12th Sunday After Pentecost – Homily on the Rich Man – 2012 August 26

An understanding of Jesus reduced to that of a friend, a philosopher, a prophet, a good teacher, or even the best human that ever lived, is not the same Jesus, the Logos (Word) of God, God incarnate, the God-Man that God in His love for us has revealed to us for our salvation.

This question of Christ’s identity hits us head on in today’s Gospel as well.  A rich young man comes to Jesus relegating Him, classifying Him, as a “good teacher.”  While at the same time addressing Jesus as a mere man, he asks Jesus a question that only God can ultimately answer: “Good Teacher, what good thing shall I do that I may have eternal life?”

This explains Jesus’ pointed response to the young man, “Why do you call Me good?  No one is good but One, that is, God.”  Jesus is not, as some revisionist theologians today say, suggesting He is not fully God; instead, Jesus is convicting the young man of his error, as if to say something along these lines: “you can’t have it both ways: If I’m merely ‘the good teacher’ and not Lord and God, then I can’t tell you what your soul lacks.  If you can see Me with the eyes of faith, then know that I am the Messiah, God incarnate, who sees into your soul.’

As St. Justin Popovic says of this passage, “No one is sufficiently good to be able to give the greatest good: eternal life.  Only the Perfect Good—and that is God, the God-Man—knows and has the Perfect Life, Eternal Life, and can give it…”

Having set the record straight, Jesus proceeds to give the man instruction, referring him to what every faithful Jew would know: to keep the commandments.  In his youthful pride, the young man was able to tell Jesus that he had done all this “from his youth,” and ventures to ask the Master, “what do I still lack”?   He still does not realize Whom he is addressing.

Here Jesus reveals further to the man that He is the Messiah, that He is the God-Man, for He sees into the man’s soul as to where his true loyalties lie: his great wealth.  The young man is looking for legitimacy, looking to be told that he’s arrived, looking for Jesus on his terms.  But Jesus reveals to him what he is still holding back from God, saying, “Go, sell what you have and give it to the poor, and you will have treasure in heaven, and come, follow Me.”  And we read that the young man went away from Jesus dejected; for he loved his wealth more than he loved God.

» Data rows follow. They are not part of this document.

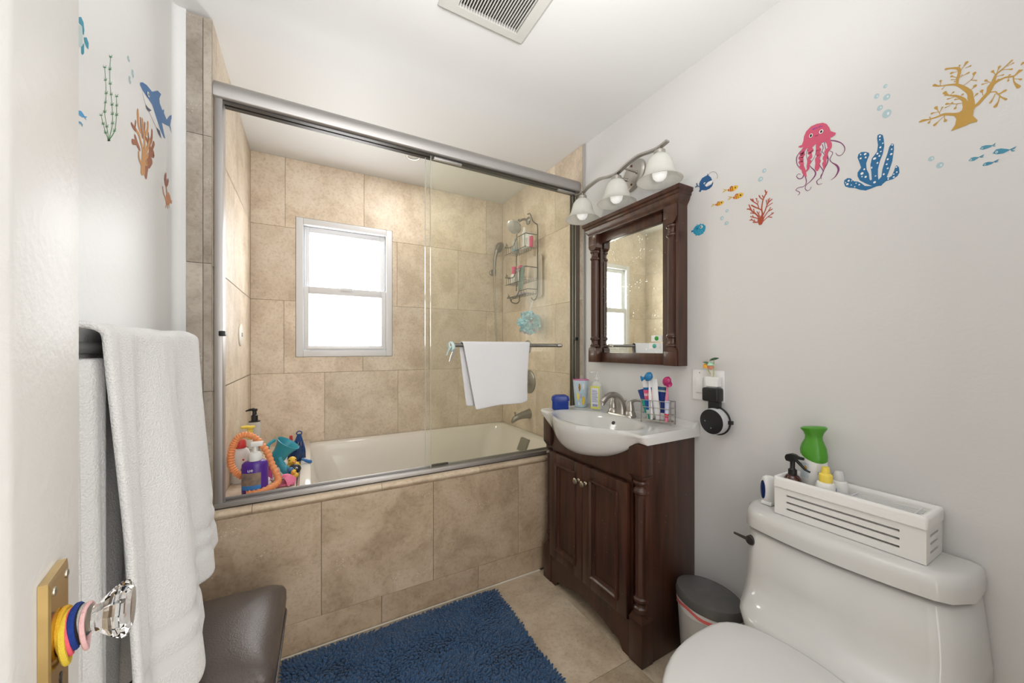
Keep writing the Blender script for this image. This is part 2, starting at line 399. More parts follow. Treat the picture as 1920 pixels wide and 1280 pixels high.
# bullnose pieces along the top of the apron
bc = [XL, -.182, .279, .74, 1.20, XR-TT-.002]
for a0, a1 in zip(bc[:-1], bc[1:]):
    m = MB(); ring = lambda x: [(x, YA+.10, .584), (x, YA-.002, .584)]+[(x, YA+.010-.016*math.sin(PI*k/8*1.0), .597-.013*math.cos(PI*k/8)) for k in range(1, 8)]+[(x, YA+.02, .6105), (x, YA+.10, .6105)]
    m.loft([ring(a0+.0008), ring(a1-.0008)]); m.build('bullnose_tile', BULL, wall_apron)
# ledge beside the tub
for a0, a1 in [(YA+.10, 2.14), (2.14, YB)]:
    tile(wall_apron, [(XL, a0), (-.045, a0), (-.045, a1), (XL, a1)], lambda u, v, w: (u, v, .588+w), STONE)
S('ledge_core', GROUT, lambda m: m.box(XL-.01, -.047, YA+.095, YB, .0, .588), wall_apron)
# floor tiles
xs = [-.60, -.495, .032, .559, 1.085, 1.402]; ys = [-.9, -.56, -.034, .493, 1.02, 1.548, 1.668]
for a0, a1 in zip(xs[:-1], xs[1:]):
    for b0, b1 in zip(ys[:-1], ys[1:]):
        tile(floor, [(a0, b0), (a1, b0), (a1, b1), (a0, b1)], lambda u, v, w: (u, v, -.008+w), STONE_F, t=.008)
struct(part('trim_1', mat('caulk', (.66, .60, .50), .6), None, lambda m: m.tube([(XL-.05, YA-.001, .0035), (1.092, YA-.001, .0035)], .0055, 6)))
struct(part('trim_2', mat('shaded_tile_edge', (.42, .40, .37), .6), None, lambda m: m.box(XR-TT-.001, XR+.001, YA-.012, YA-.001, .60, ZC-.002, r=.003)))  # grey strip over the tile edge, its shade put into the colour

# ------------------------------------------------------------ window
win = thing('window_1', 'x', 'x'); del win['label']; del win['category']; win['kind'] = 'structure'
def frame(m, x0, x1, z0, z1, w, y0, y1, r=.003):
    m.box(x0, x0+w, y0, y1, z0, z1, r=r); m.box(x1-w, x1, y0, y1, z0, z1, r=r)
    m.box(x0+w, x1-w, y0, y1, z0, z0+w, r=r); m.box(x0+w, x1-w, y0, y1, z1-w, z1, r=r)
part('window_frame', VINYL, win, lambda m: frame(m, WX0+.001, WX1-.001, WZ0+.001, WZ1-.001, .040, YB-.004, YB+.09))
def glow(name, col, e):
    m, nt, b = nodes_of(name); N = nt.nodes; L = nt.links
    tc = N.new('ShaderNodeTexCoord'); n = N.new('ShaderNodeTexNoise'); n.inputs['Scale'].default_value = 220; n.inputs['Detail'].default_value = 2
    L.new(tc.outputs['Object'], n.inputs['Vector']); bp = N.new('ShaderNodeBump'); bp.inputs['Strength'].default_value = .4; bp.inputs['Distance'].default_value = .003
    L.new(n.outputs['Fac'], bp.inputs['Height']); L.new(bp.outputs[0], b.inputs['Normal'])
    b.inputs['Base Color'].default_value = (.8, .82, .84, 1); b.inputs['Roughness'].default_value = .4
    b.inputs['Emission Color'].default_value = (*col, 1); b.inputs['Emission Strength'].default_value = e
    return m
us = part('upper_sash', VINYL, win, lambda m: frame(m, WX0+.042, WX1-.042, 1.545, WZ1-.042, .034, YB+.035, YB+.07))
part('pane', glow('frosted_pane_upper', (.97, .985, 1), WINDOW_GLOW), us, lambda m: m.box(WX0+.07, WX1-.07, YB+.049, YB+.056, 1.575, WZ1-.07))
ls = part('lower_sash', VINYL, win, lambda m: (frame(m, WX0+.042, WX1-.042, WZ0+.042, 1.592, .030, YB+.006, YB+.036), m.box(WX0+.072, WX1-.072, YB+.004, YB+.034, 1.545, 1.592, r=.004), m.box(WX0+.06, WX1-.06, YB-.002, YB+.02, WZ0+.045, WZ0+.062, r=.003)))
part('pane', glow('frosted_pane_lower', (.98, .985, .985), WINDOW_GLOW*.80), ls, lambda m: m.box(WX0+.068, WX1-.068, YB+.018, YB+.025, WZ0+.068, 1.55))
part('sash_lock', VINYL, ls, lambda m: (m.box(.185, .262, YB-.004, YB+.02, 1.578, 1.594, r=.003)))
for x in (WX0+.046, WX1-.052): part('tilt_latch', VINYL, us, lambda m: m.box(x, x+.008, YB+.028, YB+.045, 1.60, 1.96, r=.002))

# ------------------------------------------------------------ tub
tub = thing('bathtub', 'white enamel bathtub set behind the tiled apron', 'bathtub', (.68, 2.2, .0))
def tubf(m):
    cx, cy = .673, 2.215
    R = [rring(cx, cy, .715, .447, .03, .40), rring(cx, cy, .716, .448, .03, .598), rring(cx, cy, .712, .444, .03, .604), rring(cx-.005, cy+.0, .685, .415, .06, .604),
         rring(cx-.005, cy, .665, .395, .08, .600), rring(cx-.005, cy, .655, .385, .09, .585), rring(cx-.02, cy, .61, .35, .12, .45), rring(cx-.03, cy, .56, .315, .14, .27), rring(cx-.03, cy, .50, .26, .14, .22)]
    m.loft(R, cap0=False)
part('basin', TUBW, tub, tubf, sharp=1.2)
part('rim_lip', TUBW, tub, lambda m: m.box(-.034, .012, YA+.115, YB-.002, .598, .622, r=.006))
def ovf(m):
    c = Vector((1.262, 2.215, .50)); ax = Vector((-.97, 0, .25))
    m.loft([[(x+dx, y, z) for y, z, dx in ((2.125, .575, .018), (2.225, .575, .018), (2.225, .495, -.018), (2.125, .495, -.018))] for x in (1.318, 1.292, 1.288)])
part('overflow_plate', DNICKEL, tub, ovf)

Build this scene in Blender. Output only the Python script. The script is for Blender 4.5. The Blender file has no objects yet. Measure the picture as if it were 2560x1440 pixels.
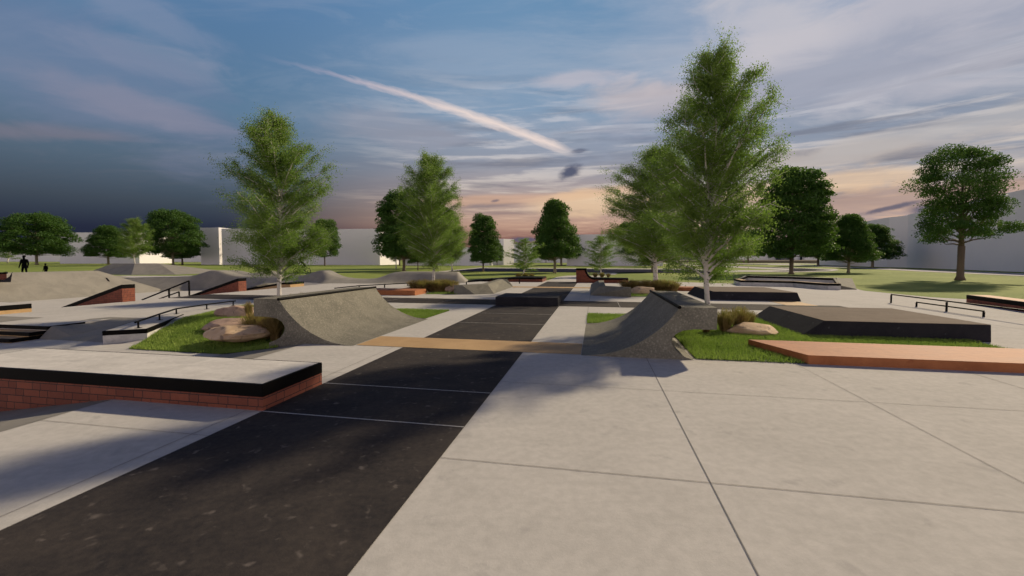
import bpy, bmesh, math, random
import numpy as np
from mathutils import Vector, Matrix, noise
from mathutils.geometry import delaunay_2d_cdt
C = bpy.context.scene.collection
SC = bpy.context.scene
R = math.radians

# ------------------------------------------------------------------ camera
F_PX, PITCH, CAMH = 1068.0, math.atan(44/1068.0), 2.22
cam_d = bpy.data.cameras.new("camera"); cam = bpy.data.objects.new("camera", cam_d); C.objects.link(cam)
cam.location = (0, 0, CAMH); cam.rotation_euler = (R(90)-PITCH, 0, 0)
cam_d.sensor_width = 36; cam_d.lens = F_PX/2560*36; cam_d.shift_y = -27/2560
cam_d.clip_start = .05; cam_d.clip_end = 3000
cam_d.dof.use_dof = True; cam_d.dof.focus_distance = 13; cam_d.dof.aperture_fstop = 1.25
SC.camera = cam
SC.view_settings.view_transform = 'Standard'; SC.view_settings.look = 'None'
SC.view_settings.exposure = 0; SC.view_settings.gamma = 1
SC.render.engine = 'CYCLES'; SC.cycles.max_bounces = 5; SC.cycles.diffuse_bounces = 3; SC.cycles.glossy_bounces = 2; SC.cycles.transmission_bounces = 3
SC.cycles.use_adaptive_sampling = True; SC.cycles.adaptive_threshold = .03; SC.cycles.caustics_reflective = False; SC.cycles.caustics_refractive = False
# ------------------------------------------------------------------ sun
SUN = Vector((1.34, 1.12, 1.0)).normalized()
sl = bpy.data.lights.new("sun", 'SUN'); so = bpy.data.objects.new("sun", sl); C.objects.link(so)
sl.energy = 5.0; sl.angle = R(1.5); sl.color = (1.0, .83, .58)
so.rotation_euler = SUN.to_track_quat('Z', 'Y').to_euler(); so.location = (0, 0, 60)

def lin(r, g, b):
    f = lambda c: (c/255/12.92) if c/255 <= .04045 else ((c/255+.055)/1.055)**2.4
    return (f(r), f(g), f(b), 1)

class NT:
    def __init__(s, nt): s.nt = nt; nt.nodes.clear()
    def n(s, t, **k):
        o = s.nt.nodes.new(t)
        for a, b in k.items(): setattr(o, a, b)
        return o
    def put(s, sock, v):
        if isinstance(v, bpy.types.NodeSocket): s.nt.links.new(v, sock)
        elif v is not None: sock.default_value = v
    def m(s, op, a, b=None, c=None, clamp=False):
        o = s.n('ShaderNodeMath', operation=op, use_clamp=clamp)
        s.put(o.inputs[0], a); s.put(o.inputs[1], b); s.put(o.inputs[2], c)
        return o.outputs[0]
    def vm(s, op, a, b=None):
        o = s.n('ShaderNodeVectorMath', operation=op)
        s.put(o.inputs[0], a); s.put(o.inputs[1], b)
        return o.outputs[1] if op in ('DOT_PRODUCT', 'LENGTH') else o.outputs[0]
    def comb(s, x, y, z):
        o = s.n('ShaderNodeCombineXYZ'); s.put(o.inputs[0], x); s.put(o.inputs[1], y); s.put(o.inputs[2], z)
        return o.outputs[0]
    def sep(s, v):
        o = s.n('ShaderNodeSeparateXYZ'); s.put(o.inputs[0], v); return o.outputs
    def noise(s, vec, scale, detail=4, rough=.55, dist=0.):
        o = s.n('ShaderNodeTexNoise'); s.put(o.inputs['Vector'], vec)
        o.inputs['Scale'].default_value = scale; o.inputs['Detail'].default_value = detail
        o.inputs['Roughness'].default_value = rough; o.inputs['Distortion'].default_value = dist
        return o.outputs['Fac']
    def ramp(s, fac, stops, interp='LINEAR'):
        o = s.n('ShaderNodeValToRGB'); s.put(o.inputs[0], fac); r = o.color_ramp; r.interpolation = interp
        while len(r.elements) < len(stops): r.elements.new(.5)
        for e, (p, c) in zip(r.elements, stops):
            e.position = p; e.color = c if len(c) == 4 else (*c, 1)
        return o.outputs[0]
    def sm(s, x, a, b):
        o = s.n('ShaderNodeMapRange', interpolation_type='SMOOTHSTEP'); s.put(o.inputs[0], x)
        lo, hi, t0, t1 = (a, b, 0., 1.) if a < b else (b, a, 1., 0.)
        o.inputs[1].default_value = lo; o.inputs[2].default_value = hi
        o.inputs[3].default_value = t0; o.inputs[4].default_value = t1
        return o.outputs[0]
    def mix(s, f, a, b, mode='MIX'):
        o = s.n('ShaderNodeMix', data_type='RGBA', blend_type=mode)
        s.put(o.inputs[0], f); s.put(o.inputs[6], a); s.put(o.inputs[7], b)
        return o.outputs[2]

# ------------------------------------------------------------------ dusk sky
w = bpy.data.worlds.new("World"); SC.world = w; w.use_nodes = True
w.cycles.sampling_method = 'MANUAL'; w.cycles.sample_map_resolution = 512
T = NT(w.node_tree)
D = T.n('ShaderNodeTexCoord').outputs['Generated']
dx, dy, dz = T.sep(D)
az = T.m('ARCTAN2', dx, dy); el = T.m('ARCSINE', dz)
def deg(a): return min(1, max(0, a/60.))
eln = T.m('DIVIDE', el, R(60), clamp=True)
rampA = T.ramp(eln, [(0, lin(112, 78, 74)), (deg(3.0), lin(140, 102, 94)), (deg(4.6), lin(186, 150, 132)), (deg(7.5), lin(176, 154, 146)),
                     (deg(12), lin(150, 152, 164)), (deg(19), lin(132, 156, 182)), (deg(31), lin(104, 142, 178)), (deg(40), lin(70, 98, 142)), (1, lin(44, 62, 105))])
rampB = T.ramp(eln, [(0, lin(32, 36, 54)), (deg(3.2), lin(38, 43, 62)), (deg(6), lin(64, 74, 86)), (deg(10), lin(84, 102, 120)),
                     (deg(16), lin(92, 122, 150)), (deg(31), lin(82, 122, 166)), (deg(40), lin(60, 88, 135)), (1, lin(44, 62, 105))])
rampC = T.ramp(eln, [(0, (1.5, 1.25, 1.17, 1)), (deg(14), (1.25, 1.1, 1.08, 1)), (deg(25), lin(90, 100, 130)), (deg(40), lin(52, 66, 105)), (1, lin(44, 62, 105))])  # unseen sky behind the camera, made extra bright to light facing walls
rampD = T.ramp(eln, [(0, lin(150, 116, 112)), (deg(4), lin(178, 156, 150)), (deg(8), lin(160, 160, 168)), (deg(13), lin(140, 150, 168)), (deg(24), lin(156, 168, 190)), (deg(33), lin(150, 164, 188)), (deg(42), lin(76, 92, 130)), (1, lin(44, 62, 105))])
base = T.mix(T.sm(az, .15, .6), T.mix(T.sm(az, -.62, .02), rampB, rampA), rampD)
zz = T.m('ADD', T.m('MAXIMUM', dz, 0.), .09)
P = T.comb(T.m('DIVIDE', dx, zz), T.m('DIVIDE', dy, zz), 0.)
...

For this reason, Christ gives us this warning, “I say to you that it is hard for a rich man to enter the kingdom of heaven.”  The Lord is not saying that having wealth is a sin; there’s no Marxist ideology here.  Rather, Jesus is reminding us of this truth: “where your treasure is, there will your heart be also.”  There are few greater temptations for us than our reliance for security on our finances, financial well-being.  It can easily take the place of God for us; it’s not a question as to how much we have, but how tightly we hold on to that imaginary security, that idol, rather than entrusting ourselves, our families, our well-being, our present, our future, to God.  For this reason, the Church admonishes us to freely tithe from our income to help build up the Kingdom of God, to support the work of the Church in changing hearts, in converting and healing souls.

God is not demanding of all of us that we sell all that we have and give it to the Church, but He is reminding us that He and He alone is God.  He and He alone can be our Lord, our Master, if we wish to inherit eternal life.

We don’t need a ‘watered-down Jesus’ or a Jesus conforming to our likeness.  We reject revisionist efforts to “re-imagine” Jesus the Christ, Who has revealed Himself to us through those who knew Him in the flesh and passed this personal knowledge on to faithful successors.  They have likewise come to know Him and have witnessed to Him in the Great Councils.  And we know Christ in our ability to say, “Amen!” to that same teaching today by the Holy Spirit.

This is the treasury of Orthodox Christianity: that we come to know the real Jesus Christ, and in knowing Him, may conform our lives to His, setting nothing above His love and communion with Him.  We say “Yes!” to God’s invitation to deny ourselves, take up our cross, and follow Him.”  For knowing Him and growing further up and further in our knowledge and love of Him—and Him alone—is eternal life.  And truly loving those around us, we desire to witness to the Truth of who Christ is, just as the faithful have done before us century after century, that others too may come to know the true Jesus, our Lord God and Savior, Jesus Christ.  He is the same yesterday, today, and forever and by Him we are saved.